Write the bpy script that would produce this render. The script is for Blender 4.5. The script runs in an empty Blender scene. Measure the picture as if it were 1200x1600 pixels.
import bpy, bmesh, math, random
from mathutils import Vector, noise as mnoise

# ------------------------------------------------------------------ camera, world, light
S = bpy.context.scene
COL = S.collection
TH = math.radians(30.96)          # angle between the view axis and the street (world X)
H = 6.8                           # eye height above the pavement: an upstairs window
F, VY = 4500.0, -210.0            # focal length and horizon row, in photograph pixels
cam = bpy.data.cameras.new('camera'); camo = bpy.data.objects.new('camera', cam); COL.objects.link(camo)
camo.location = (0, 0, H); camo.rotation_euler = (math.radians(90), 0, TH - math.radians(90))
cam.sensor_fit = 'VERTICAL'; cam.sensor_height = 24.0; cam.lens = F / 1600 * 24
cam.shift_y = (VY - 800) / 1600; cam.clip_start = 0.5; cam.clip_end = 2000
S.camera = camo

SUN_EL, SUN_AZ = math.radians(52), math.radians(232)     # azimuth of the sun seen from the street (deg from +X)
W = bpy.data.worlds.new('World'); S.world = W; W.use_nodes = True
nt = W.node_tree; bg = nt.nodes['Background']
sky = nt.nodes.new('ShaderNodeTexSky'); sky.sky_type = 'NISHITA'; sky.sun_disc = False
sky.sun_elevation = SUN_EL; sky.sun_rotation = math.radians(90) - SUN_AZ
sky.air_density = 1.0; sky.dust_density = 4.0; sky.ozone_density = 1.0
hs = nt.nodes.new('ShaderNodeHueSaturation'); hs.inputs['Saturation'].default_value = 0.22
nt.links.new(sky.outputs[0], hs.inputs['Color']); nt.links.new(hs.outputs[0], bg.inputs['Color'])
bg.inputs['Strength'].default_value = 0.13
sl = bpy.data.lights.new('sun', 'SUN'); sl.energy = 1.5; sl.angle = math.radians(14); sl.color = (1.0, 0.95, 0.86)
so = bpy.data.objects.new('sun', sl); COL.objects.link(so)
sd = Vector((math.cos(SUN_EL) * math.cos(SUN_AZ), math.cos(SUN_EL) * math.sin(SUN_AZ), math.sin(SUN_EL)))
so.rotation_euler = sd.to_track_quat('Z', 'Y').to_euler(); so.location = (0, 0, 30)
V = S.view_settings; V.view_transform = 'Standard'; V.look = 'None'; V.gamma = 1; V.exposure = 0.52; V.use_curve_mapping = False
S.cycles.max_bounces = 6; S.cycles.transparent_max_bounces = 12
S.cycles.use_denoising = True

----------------

Copy out all of the data exactly, leaving nothing out.

Write the bpy script that would produce this render. The script is for Blender 4.5. The script runs in an empty Blender scene. Measure the picture as if it were 1200x1600 pixels.
import bpy, bmesh, math, random
from mathutils import Vector, noise as mnoise

# ------------------------------------------------------------------ camera, world, light
S = bpy.context.scene
COL = S.collection
TH = math.radians(30.96)          # angle between the view axis and the street (world X)
H = 6.8                           # eye height above the pavement: an upstairs window
F, VY = 4500.0, -210.0            # focal length and horizon row, in photograph pixels
cam = bpy.data.cameras.new('camera'); camo = bpy.data.objects.new('camera', cam); COL.objects.link(camo)
camo.location = (0, 0, H); camo.rotation_euler = (math.radians(90), 0, TH - math.radians(90))
cam.sensor_fit = 'VERTICAL'; cam.sensor_height = 24.0; cam.lens = F / 1600 * 24
cam.shift_y = (VY - 800) / 1600; cam.clip_start = 0.5; cam.clip_end = 2000
S.camera = camo

SUN_EL, SUN_AZ = math.radians(52), math.radians(232)     # azimuth of the sun seen from the street (deg from +X)
W = bpy.data.worlds.new('World'); S.world = W; W.use_nodes = True
nt = W.node_tree; bg = nt.nodes['Background']
sky = nt.nodes.new('ShaderNodeTexSky'); sky.sky_type = 'NISHITA'; sky.sun_disc = False
sky.sun_elevation = SUN_EL; sky.sun_rotation = math.radians(90) - SUN_AZ
sky.air_density = 1.0; sky.dust_density = 4.0; sky.ozone_density = 1.0
hs = nt.nodes.new('ShaderNodeHueSaturation'); hs.inputs['Saturation'].default_value = 0.22
nt.links.new(sky.outputs[0], hs.inputs['Color']); nt.links.new(hs.outputs[0], bg.inputs['Color'])
bg.inputs['Strength'].default_value = 0.13
sl = bpy.data.lights.new('sun', 'SUN'); sl.energy = 1.5; sl.angle = math.radians(14); sl.color = (1.0, 0.95, 0.86)
so = bpy.data.objects.new('sun', sl); COL.objects.link(so)
sd = Vector((math.cos(SUN_EL) * math.cos(SUN_AZ), math.cos(SUN_EL) * math.sin(SUN_AZ), math.sin(SUN_EL)))
so.rotation_euler = sd.to_track_quat('Z', 'Y').to_euler(); so.location = (0, 0, 30)
V = S.view_settings; V.view_transform = 'Standard'; V.look = 'None'; V.gamma = 1; V.exposure = 0.52; V.use_curve_mapping = False
S.cycles.max_bounces = 6; S.cycles.transparent_max_bounces = 12
S.cycles.use_denoising = True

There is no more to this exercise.